What you are asked to do: Among the records that follow, find the line with "zc=4.2, cs=.6, seg=9)" and the line with "zc=5, cs=.8, seg=9)". Set down those lines and all lines between them exactly, without adding anything.
>> begin Record excerpts
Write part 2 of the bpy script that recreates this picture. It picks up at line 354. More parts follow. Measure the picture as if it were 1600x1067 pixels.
>> end Record excerpts
>> begin Record excerpts
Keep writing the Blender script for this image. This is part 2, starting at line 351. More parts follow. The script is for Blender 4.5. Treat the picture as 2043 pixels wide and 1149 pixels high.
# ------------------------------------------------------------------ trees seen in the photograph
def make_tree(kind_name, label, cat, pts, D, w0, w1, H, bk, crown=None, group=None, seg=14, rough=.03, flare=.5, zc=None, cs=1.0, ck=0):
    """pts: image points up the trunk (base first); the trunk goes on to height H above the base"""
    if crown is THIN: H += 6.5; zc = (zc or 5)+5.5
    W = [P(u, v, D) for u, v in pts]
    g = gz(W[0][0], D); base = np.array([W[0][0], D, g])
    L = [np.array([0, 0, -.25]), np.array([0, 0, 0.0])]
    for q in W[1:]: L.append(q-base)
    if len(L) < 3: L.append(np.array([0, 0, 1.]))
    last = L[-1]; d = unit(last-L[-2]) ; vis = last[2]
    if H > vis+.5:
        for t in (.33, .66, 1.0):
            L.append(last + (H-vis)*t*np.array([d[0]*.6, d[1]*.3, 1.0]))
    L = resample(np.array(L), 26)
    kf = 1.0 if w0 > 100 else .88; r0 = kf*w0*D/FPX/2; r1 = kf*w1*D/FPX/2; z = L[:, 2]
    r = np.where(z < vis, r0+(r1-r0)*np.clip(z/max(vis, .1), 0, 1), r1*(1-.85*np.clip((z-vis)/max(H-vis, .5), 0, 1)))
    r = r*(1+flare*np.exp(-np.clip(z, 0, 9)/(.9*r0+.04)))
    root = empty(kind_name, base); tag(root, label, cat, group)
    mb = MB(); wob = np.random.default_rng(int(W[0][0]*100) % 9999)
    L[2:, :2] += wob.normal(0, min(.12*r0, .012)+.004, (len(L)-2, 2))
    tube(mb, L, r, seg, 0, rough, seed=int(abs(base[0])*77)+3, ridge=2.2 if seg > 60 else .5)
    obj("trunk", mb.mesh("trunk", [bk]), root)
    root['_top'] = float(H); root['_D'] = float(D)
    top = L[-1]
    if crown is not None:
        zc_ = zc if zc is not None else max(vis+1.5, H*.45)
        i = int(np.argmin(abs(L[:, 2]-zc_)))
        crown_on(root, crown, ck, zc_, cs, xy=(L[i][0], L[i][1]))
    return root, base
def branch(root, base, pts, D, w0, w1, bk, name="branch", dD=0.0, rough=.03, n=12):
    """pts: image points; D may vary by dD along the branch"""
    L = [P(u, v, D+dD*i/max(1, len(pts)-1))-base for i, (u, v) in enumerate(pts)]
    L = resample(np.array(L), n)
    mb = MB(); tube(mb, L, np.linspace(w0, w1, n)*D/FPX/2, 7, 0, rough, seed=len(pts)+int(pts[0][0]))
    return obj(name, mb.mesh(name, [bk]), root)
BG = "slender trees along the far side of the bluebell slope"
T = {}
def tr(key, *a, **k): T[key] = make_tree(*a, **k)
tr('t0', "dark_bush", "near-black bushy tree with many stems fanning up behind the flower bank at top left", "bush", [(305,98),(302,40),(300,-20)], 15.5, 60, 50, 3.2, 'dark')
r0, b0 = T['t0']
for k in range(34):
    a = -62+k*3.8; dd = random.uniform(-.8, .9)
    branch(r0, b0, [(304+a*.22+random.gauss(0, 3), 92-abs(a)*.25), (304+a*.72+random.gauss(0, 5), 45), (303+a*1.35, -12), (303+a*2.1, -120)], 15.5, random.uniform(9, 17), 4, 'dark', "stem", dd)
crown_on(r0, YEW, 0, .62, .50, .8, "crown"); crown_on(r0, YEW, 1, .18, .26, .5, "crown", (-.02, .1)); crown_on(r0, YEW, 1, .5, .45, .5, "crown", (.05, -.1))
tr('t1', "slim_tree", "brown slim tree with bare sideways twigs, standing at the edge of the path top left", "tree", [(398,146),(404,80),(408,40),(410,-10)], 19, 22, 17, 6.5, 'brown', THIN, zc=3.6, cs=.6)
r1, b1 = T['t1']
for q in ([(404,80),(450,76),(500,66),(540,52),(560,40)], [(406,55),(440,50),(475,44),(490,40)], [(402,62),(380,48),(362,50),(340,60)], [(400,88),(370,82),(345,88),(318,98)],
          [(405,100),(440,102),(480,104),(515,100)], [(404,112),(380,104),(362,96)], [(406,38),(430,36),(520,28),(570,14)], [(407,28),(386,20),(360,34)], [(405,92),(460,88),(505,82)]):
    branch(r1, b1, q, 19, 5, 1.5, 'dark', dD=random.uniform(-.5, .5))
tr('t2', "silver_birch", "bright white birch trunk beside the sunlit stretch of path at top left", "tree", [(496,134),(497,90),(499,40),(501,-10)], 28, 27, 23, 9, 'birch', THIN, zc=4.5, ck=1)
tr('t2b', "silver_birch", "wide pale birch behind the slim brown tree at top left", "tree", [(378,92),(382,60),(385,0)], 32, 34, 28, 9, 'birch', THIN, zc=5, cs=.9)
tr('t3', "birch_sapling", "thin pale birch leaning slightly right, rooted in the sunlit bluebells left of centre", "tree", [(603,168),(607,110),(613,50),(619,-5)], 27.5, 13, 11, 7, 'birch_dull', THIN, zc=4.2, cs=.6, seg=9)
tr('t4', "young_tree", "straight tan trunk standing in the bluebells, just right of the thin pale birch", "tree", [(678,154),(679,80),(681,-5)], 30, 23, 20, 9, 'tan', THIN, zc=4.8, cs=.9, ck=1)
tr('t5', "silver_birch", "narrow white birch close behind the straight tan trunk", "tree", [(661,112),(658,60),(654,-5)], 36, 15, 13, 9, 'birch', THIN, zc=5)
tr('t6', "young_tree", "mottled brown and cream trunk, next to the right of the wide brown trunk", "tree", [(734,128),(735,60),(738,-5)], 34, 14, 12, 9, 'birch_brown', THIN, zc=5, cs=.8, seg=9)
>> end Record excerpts
Task output:
tr('t3', "birch_sapling", "thin pale birch leaning slightly right, rooted in the sunlit bluebells left of centre", "tree", [(603,168),(607,110),(613,50),(619,-5)], 27.5, 13, 11, 7, 'birch_dull', THIN, zc=4.2, cs=.6, seg=9)
tr('t4', "young_tree", "straight tan trunk standing in the bluebells, just right of the thin pale birch", "tree", [(678,154),(679,80),(681,-5)], 30, 23, 20, 9, 'tan', THIN, zc=4.8, cs=.9, ck=1)
tr('t5', "silver_birch", "narrow white birch close behind the straight tan trunk", "tree", [(661,112),(658,60),(654,-5)], 36, 15, 13, 9, 'birch', THIN, zc=5)
tr('t6', "young_tree", "mottled brown and cream trunk, next to the right of the wide brown trunk", "tree", [(734,128),(735,60),(738,-5)], 34, 14, 12, 9, 'birch_brown', THIN, zc=5, cs=.8, seg=9)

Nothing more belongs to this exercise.